Questa intensa attività ha già causato e potrebbe continuare a provocare danni a due importanti sistemi carsici oggi riconosciuti all’interno di un Patrimonio dell’umanità: quello dei Crivellari e quello del Re Tiberio dove, sottolinea la Federazione speleologica dell’Emilia-Romagna, sono già state distrutte la gran parte delle grotte. Da qui l’esigenza di interrompere al più presto l’estrazione del gesso. “Penso che il riconoscimento Unesco richieda un cambiamento radicale nel modo con cui il territorio è stato gestito in questi anni, anteponendo gli interessi economici alla tutela dell’ambiente. La cava -sottolinea Ercolani- si trova all’interno di un sito Natura 2000 e di conseguenza non può essere ulteriormente ampliata. È necessario però che vengano approvati due importanti documenti che disciplinano la pianificazione del territorio e che sono attualmente in discussione”.

Massimo Ercolani, è stato per dieci anni il presidente della Federazione speleologica regionale dell’Emilia-Romagna © Gianluca Rizzello

Il primo è il Piano infraregionale delle attività estrattive (Piae), l’atto autorizzativo delle attività estrattive della Provincia di Ravenna, scaduto nell’ottobre 2021. La richiesta delle associazioni impegnate per la tutela di questo territorio riunite nella rete “Salviamo la vena del gesso” (promossa dalla Fsrer e sostenuta dal Club alpino italiano, Legambiente Faenza, Wwf Ravenna ed Extinction Rebellion Faenza) è quella di approvare un Piae in cui venga dichiarato ufficialmente che la cava di Monte Tondo cesserà le proprie attività nel 2031, dopo ben 75 anni. Un possibile scenario, peraltro, già prospettato nel documento del 2021.

“Serve un cambiamento radicale nella gestione del territorio: non è più possibile anteporre gli interessi economici alla tutela dell’ambiente” – Massimo Ercolani

Il riconoscimento Unesco richiederà anche un ripensamento delle attività economiche del territorio. Per questo motivo il 10 ottobre il circolo Legambiente Lamone di Faenza ha inviato una lettera alle istituzioni locali con lo scopo di aprire un confronto sulle opportunità offerte dal riconoscimento Unesco con il coinvolgimento delle comunità locali: “A nostro avviso è possibile e necessario salvaguardare i posti di lavoro attualmente in essere (un’ottantina, ndr).

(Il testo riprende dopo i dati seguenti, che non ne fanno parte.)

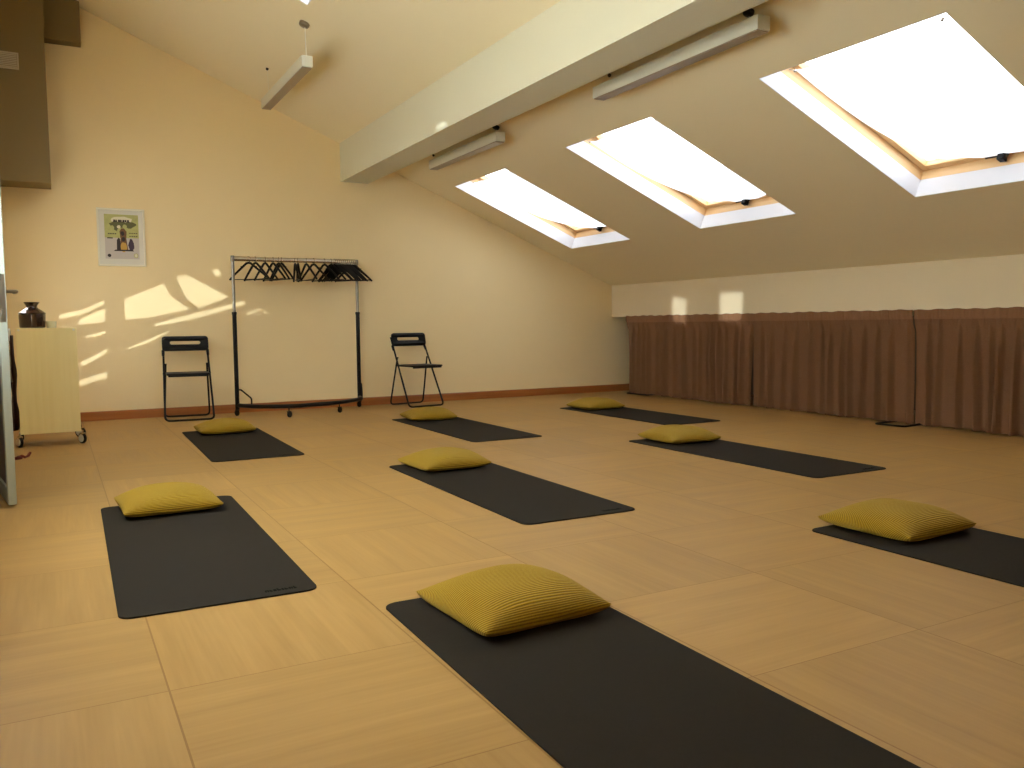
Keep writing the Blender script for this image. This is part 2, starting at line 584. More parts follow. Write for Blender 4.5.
voile_window('window_5', Matrix.Translation((XL, LW[0], LW[2])), LW[1] - LW[0], LW[3] - LW[2],
             'unseen curtained window added in the left wall for daylight', 'white voile added over the unseen window to soften its light')

# sloping ceiling with the roof-window openings
SKY = [  # (x0, x1, y0, y1) of the openings, measured in plan
    (3.612, 5.08, 5.00, 6.135),
    (3.612, 5.08, 2.787, 3.935),
    (3.612, 5.10, 0.520, 1.742),
    (0.15, 1.525, 2.6, 4.13),
]
xs = sorted({XL - .15, XR + .15} | {s[0] for s in SKY} | {s[1] for s in SKY})
ys = sorted({YF - .15, YB + .15} | {s[2] for s in SKY} | {s[3] for s in SKY})
bm = bmesh.new()
TH = 0.13
for i in range(len(xs) - 1):
    for j in range(len(ys) - 1):
        mx, my = (xs[i] + xs[i + 1]) / 2, (ys[j] + ys[j + 1]) / 2
        if any(s[0] < mx < s[1] and s[2] < my < s[3] for s in SKY):
            continue
        t = bmesh.new()
        low = [Vector((x, y, cz(x))) for x, y in ((xs[i], ys[j]), (xs[i + 1], ys[j]), (xs[i + 1], ys[j + 1]), (xs[i], ys[j + 1]))]
        A = [t.verts.new(p) for p in low]
        B = [t.verts.new(p + ND * TH) for p in low]
        t.faces.new(A); t.faces.new(B[::-1])
        for k in range(4):
            t.faces.new([A[k], B[k], B[(k + 1) % 4], A[(k + 1) % 4]])
        merge(bm, t)
bmesh.ops.remove_doubles(bm, verts=bm.verts[:], dist=1e-4)
dup = {}
for f in bm.faces:
    dup.setdefault(tuple(sorted(v.index for v in f.verts)), []).append(f)
bm.verts.index_update()
dup = {}
for f in bm.faces:
    dup.setdefault(tuple(sorted(v.index for v in f.verts)), []).append(f)
for fs in dup.values():
    if len(fs) > 1:
        for f in fs: bm.faces.remove(f)
o = build('ceiling', bm, M['ceil'])
tag(o, 'sloping attic ceiling falling from left to right', 'ceiling', kind='structure')

# roof windows: local frame x = down the slope, y = along the room, z = out through the roof
def roof_matrix(x0, y0):
    return Matrix(((SD.x, 0, ND.x, x0), (0, 1, 0, y0), (SD.z, 0, ND.z, cz(x0)), (0, 0, 0, 1)))
wlabels = ['roof window nearest the far wall, third from the viewer', 'middle roof window of the row of three',
           'largest roof window, nearest the viewer at top right', 'roof window high on the left, just inside the top edge']
for i, (x0, x1, y0, y1) in enumerate(SKY):
    L = (x1 - x0) / math.cos(ANG)
    W = y1 - y0
    root = empty('window_%d' % (i + 1))
    root.matrix_world = roof_matrix(x0, y0)
    tag(root, wlabels[i], 'roof window', kind='structure')
    bm = bmesh.new()            # plaster lining, a thin skin on the four sides of the opening
    e = 0.004
    add_box(bm, 0, e, 0, W, 0.001, TH); add_box(bm, L - e, L, 0, W, 0.001, TH)
    add_box(bm, e, L - e, 0, e, 0.001, TH); add_box(bm, e, L - e, W - e, W, 0.001, TH)
    build('reveal', bm, M['reveal'], root)
    n0, n1 = TH, 0.20
    bm = bmesh.new()            # fixed pine frame, seated on top of the roof
    add_box(bm, -.10, L + .10, -.10, 0.004, n0, n1 + .06, .003, 0); add_box(bm, -.10, L + .10, W - .004, W + .10, n0, n1 + .06, .003, 0)
    add_box(bm, -.10, 0.004, 0.004, W - .004, n0, n1 + .06, .003, 1); add_box(bm, L - .004, L + .10, .004, W - .004, n0, n1 + .06, .003, 1)
    build('frame', bm, [M['pine_x'], M['pine_y']], root)
    bm = bmesh.new()            # opening sash
    s = 0.055
    add_box(bm, .006, L - .006, .006, s, n1, n1 + .05, .004, 0); add_box(bm, .006, L - .006, W - s, W - .006, n1, n1 + .05, .004, 0)
    add_box(bm, .006, s, s, W - s, n1, n1 + .05, .004, 1); add_box(bm, L - s, L - .006, s, W - s, n1, n1 + .05, .004, 1)
    build('sash', bm, [M['pine_x'], M['pine_y']], root)
    bm = bmesh.new()
    add_box(bm, .03, L - .03, .03, W - .03, n1 + .03, n1 + .036)
    build('pane', bm, M['roof_glass'], root)
    if i < 3:
        bm = bmesh.new()        # handle on the lower rail of the sash
        add_box(bm, L - .080, L - .030, W * .49, W * .49 + .045, n1 - .062, n1 - .004, .006)
        add_box(bm, L - .070, L - .020, W * .49 + .005, W * .49 + .040, n1 - .008, n1 + .004, .003)
        add_tube(bm, [(L - .060, W * .49 - .01, n1 - .03), (L - .062, W * .49 + .13, n1 - .03)], .005)
        build('latch', bm, M['black_plastic'], root)
        # white cloth hung below the pane by its corners
        nx, ny = 26, 26
        bm = bmesh.new()
        sa, sb = 0.125, L - 0.075
        ta, tb = (0.12, W - 0.15)
        g = [[None] * (ny + 1) for _ in range(nx + 1)]
        for a in range(nx + 1):
            for b in range(ny + 1):
                p, q = a / nx, b / ny
                ea, eb = 4 * p * (1 - p), 4 * q * (1 - q)
                sx = sa + (sb - sa) * p
                ty = ta + (tb - ta) * q
                nn = 0.085 + (0.235 - 0.085) * p
                sag = 0.085 * ea + 0.045 * eb + 0.04 * ea * eb
                pinch = 0.03 * ea * (1 - eb)
                ty += pinch * (1 if q < .5 else -1)
                sx += (0.035 if p > .5 else -0.03) * (eb * (1 - ea)) * 1.0
                rip = 0.004 * math.sin(q * 23 + p * 5) * (1 - ea * .6)
                P = Vector((sx, ty, nn)) + (Vector((0, 0, -1)) * (sag * math.cos(ANG) + rip)) + Vector((1, 0, 0)) * sag * math.sin(ANG) * .6
                g[a][b] = bm.verts.new(P)
        for a in range(nx):
            for b in range(ny):
                bm.faces.new([g[a][b], g[a + 1][b], g[a + 1][b + 1], g[a][b + 1]])
        bl = empty('skylight_blind')
        bl.matrix_world = roof_matrix(x0, y0)
        tag(bl, ['white cloth blind slung under the farthest roof window', 'white cloth blind slung under the middle roof window',
                 'wide white cloth blind slung under the nearest roof window'][i], 'blind', 'cloth blinds under the roof windows')
        c = build('cloth', bm, M['blind'], bl, smooth=True)
        for p, q in ((sa, ta), (sa, tb), (sb, ta), (sb, tb)):
            bm = bmesh.new()
            zz = 0.085 if p == sa else 0.235
            add_tube(bm, [(p, q, zz - .004), (p, q + (0.03 if q == tb else -.03), zz + .012), (p, q + (0.055 if q == tb else -.055), zz + .02)], .003, 6)
            add_lathe(bm, [(0, zz - .012), (.007, zz - .010), (.009, zz - .004), (.007, zz + .004), (0, zz + .006)], 10, p, q)
            build('hook', bm, M['chrome'], bl)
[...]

A patto che l’azienda si impegni a riconvertire progressivamente le attività del sito -si legge nella lettera- organizzandosi per diminuire l’uso del gesso vergine, utilizzando più cartongesso dismesso, diversificando le produzioni, avviando la sperimentazione di altri prodotti nel settore dell’edilizia sostenibile”.

Il secondo documento è il Piano territoriale del Parco regionale della Vena del gesso -all’interno del quale ricade l’area di Monte Tondo- che a 18 anni dall’istituzione del parco stesso, avvenuta nel 2005, non è mai stato approvato. “I due sistemi carsici del Re Tiberio e dei Crivellari -spiega Ercolani- si trovano all’esterno del Parco, nella cosiddetta ‘Area contigua’. Noi chiediamo che venga inserito nella cosiddetta ‘Zona b’ di protezione speciale. E che questo avvenga subito e non in futuro, quando cesserà l’attività estrattiva”.